In recent years, there has been a significant upsurge in scholarly interest in discovering optimal strategies for the efficient utilization of BL. This has resulted in diverse research efforts involving the recovery of lignin monomeric compounds [7], synthesis of graphene sheets [8], porous polymeric materials [9], production of tall oil [10], recovery of carboxylic acids [11], and biofuels production [12]. However, all these methods entail high processing costs and the usage of chemicals. An alternative viable option for utilizing BL is the conversion into activated carbon (AC). AC is the class of porous material known for its excellent adsorption capacity, and it has been widely studied due to its easy preparation. To date, various waste materials have been utilized to produce AC, such as used tires [13], municipal solid waste [14], waste office paper [15], various types of biomasses [[16], [17], [18]], waste plastic [19] and explored their applications in different areas.
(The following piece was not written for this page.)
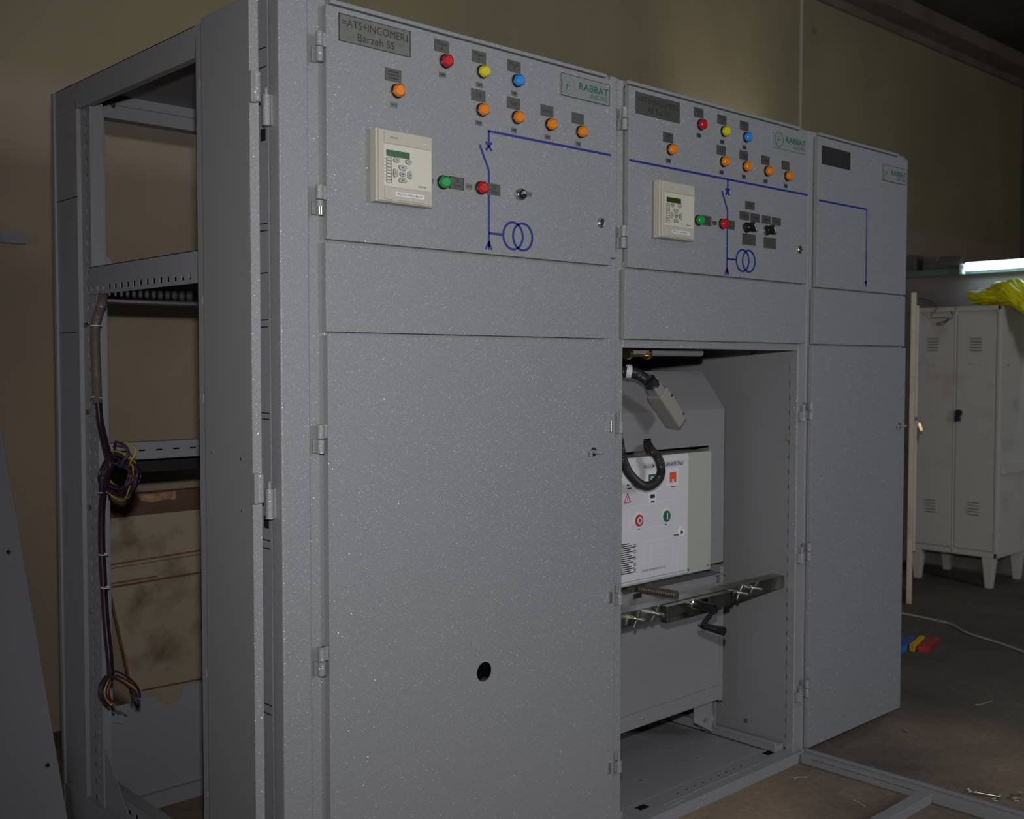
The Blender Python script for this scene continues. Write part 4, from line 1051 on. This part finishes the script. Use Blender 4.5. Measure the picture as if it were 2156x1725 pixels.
# ================================================================== BEHIND THE ROW
bd = MB(); z1_, z0_ = U(320, 1036, 'y', 1.80).z, min(U(228, 1090, 'y', 1.80).z, U(430, 1072, 'y', 1.80).z)
bd.box(.15, 1.9, 1.80, 1.835, z0_, z1_, 'brown_wood')
bw = thing('wooden_board', (1.0, 1.82, z0_), 'dark brown board with torn tan tape behind the cabinet frame, over the rusty sheet', 'board')
finish('board', bd, bw, .003)
p, q = U(286, 1040, 'y', 1.799), U(370, 1052, 'y', 1.799)
t_ = MB(); t_.prism([(p.x, p.z), (p.x+.05, p.z-.006), (q.x-.03, p.z-.004), (q.x, p.z+.001), (q.x, q.z), (q.x-.04, q.z+.004), (p.x+.06, q.z-.003), (p.x+.02, q.z+.006)], 'y', 1.7985, 1.80, 'tape_tan'); finish('torn_tape', t_, bw)
rs = thing('rusty_sheet', (.9, 1.78, 0), 'dirty cream sheet-metal panel with rusty folds leaning behind the near cabinet frame', 'sheet metal panel')
S = lambda px, py: ((lambda q: (q.x, q.z))(U(px, py, 'y', 1.80)))
b = MB()
zt_b = min(S(228, 1090)[1], S(430, 1072)[1])
o1 = [(S(228, 1096)[0], zt_b), (1.8, zt_b), (1.8, S(430, 1207)[1]), S(430, 1203), S(232, 1237)]
b.prism(o1, 'y', 1.800, 1.822, 'rusty_cream')
finish('upper_panel', b, rs)
b = MB(); o2 = [S(232, 1238), S(430, 1204), (1.8, S(430, 1204)[1]), (1.8, 0), (S(283, 1478)[0]+.03, 0), S(283, 1478)]
b.prism(o2, 'y', 1.796, 1.818, 'rusty_cream'); finish('lower_panel', b, rs)
for a_, c_, w_ in (((230, 1190), (430, 1158), .006), ((230, 1198), (430, 1166), .003), ((231, 1230), (330, 1214), .006), ((231, 1237), (430, 1204), .008), ((297, 1454), (430, 1428), .007), ((233, 1258), (281, 1478), .009)):
    b = MB(); seg2(b, S(*a_), S(*c_), w_, 'rust', 1.796 if a_[1] > 1230 else 1.800); finish('rusty_fold', b, rs)
b = MB(); p, q = U(290, 1680, 'y', 1.6), U(430, 1640, 'y', 1.6); b.box(.1, 1.8, 1.50, 1.53, 0, .05, 'aged_cream'); solo('floor_batten', b, 'pale batten lying on the floor behind the near cabinet base', 'batten')
b = MB(); p = U(0, 488, 'y', WY-.03); q = U(55, 500, 'y', WY-.03)
b.box(q.x-.75, q.x, WY-.035, WY-.032, q.z-.022, q.z+.016, 'frame_grey_paint'); b.box(q.x-.75, q.x, WY-.035, WY, q.z-.024, q.z-.022, 'frame_grey_paint')
solo('angle_bar', b, 'short grey steel angle bar fixed on the wall at far left', 'metal bar')
# leaning dark sheet in the left foreground
lean = thing('leaning_panel', (-.6, 1.5, 0), 'dark grey sheet-metal panel leaning against the back wall at lower left', 'sheet metal panel')
d = Vector((0, 1.657-1.168, 1.157-.069)).normalized()
base = Vector((-.098, 1.168, .069))-d*(.069/d.z); topl = 2.0/d.z*.97
n_ = Vector((1, 0, 0)).cross(d)
b = MB(); b.obox(base+d*topl/2+Vector((-.5, 0, 0)), Vector((.5, 0, 0)), d*topl/2, n_*.008, 'frame_grey_paint'); finish('sheet', b, lean, .002)
b = MB()
for px_, py_ in ((18, 1163), (100, 1612)):
    # intersect the pixel ray with the sheet
    rd = ray(px_, py_); o_ = Vector((CX, CY, CZ)); nn = n_ if n_.y < 0 else -n_; pp = base+nn*.0083; t0 = (pp-o_).dot(nn)/rd.dot(nn); h = o_+rd*t0
    b.cyl(h-nn*.001, h+nn*.0006, .007, 'dark', n=14)
finish('fixing_hole', b, lean)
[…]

The conversion of BL into AC is especially appealing due to its abundant carbon content, largely attributed to the presence of lignin, a carbon-rich component [20]. This has led researchers to investigate the feasibility of producing AC by extracting lignin from BL. Numerous studies have reported the successful preparation of AC by extracting lignin from BL [4,21,22]. Nevertheless, it is imperative to highlight that the extraction of lignin from BL necessitates the usage of hazardous chemicals, which not only pose an environmental risk but also add to the overall cost of producing AC.

In this regard, the direct utilization of BL for AC preparation can compensate for financial outflows associated with extracting and processing lignin separately while minimizing the involvement of chemicals. Moreover, the parent pulping process imparts a substantial amount of alkali content (sodium and potassium) to it, thereby enhancing the activation process. It is worth noting that potassium hydroxide (KOH) and sodium hydroxide (NaOH) are well-known activating agents in the synthesis of activated carbon due to their role in enhancing reactivity and porosity, which results in a greater surface area [23]. However, despite these potential advantages, few studies have used the direct approach to prepare activated carbon from lignin. The study conducted by Zhao et al. focused on the preparation of activated carbon directly from the BL and evaluated the effect of carbonization temperature, activation temperature, and activation time on the electrochemical properties of ACs [24]. Tian et al. utilized activated carbon derived from BL for wastewater treatment [25]. Volperts et al. Prepared N-doped AC from BL having 2672 m2/g surface area and reported a comparable oxygen reduction activity to the commercially available 20 % Pt/C catalyst [26]. Zhu et al. utilized rice husk-derived biochar to synthesize nitrogen-doped activated carbon with an exceptional surface area of 2646 m2/g and a specific capacitance of 337 F/g in a 6 M KOH electrolyte [27]. However, these studies involved an additional carbonization step to achieve the high surface area of the activated carbon, which necessitates supplementary energy consumption.

The present study involves the direct conversion of BL into AC using a hydrothermal-assisted activation, which eliminates the high-temperature pre‑carbonization step. The properties and performance of BLAC were systematically compared with ACs derived from BL extracted lignin and commercially available kraft lignin as part of the investigation.

Various characterization techniques, including X-ray diffraction (XRD), Raman spectroscopy, field emission scanning electron microscopy (FE-SEM), N2 adsorption-desorption isotherms, and X-ray photoelectron spectroscopy (XPS) were employed to assess the structural, textural, and chemical properties of ACs The electrochemical activities of the ACs were analyzed via cyclic voltammetry (CV), galvanic charge-discharge (GCD), and electrochemical impedance spectroscopy (EIS). The findings concluded that BLAC demonstrated superior electrochemical properties due to its higher surface area, which resulted from the activation process facilitated by the internal inorganic salts and alkalis. By addressing the carbon footprint and reducing additional energy demands in inherent chemical conversion processes and pre‑carbonization, this study adopted a carbon-neutral endeavor, rendering the entire process both eco-friendly and sustainable.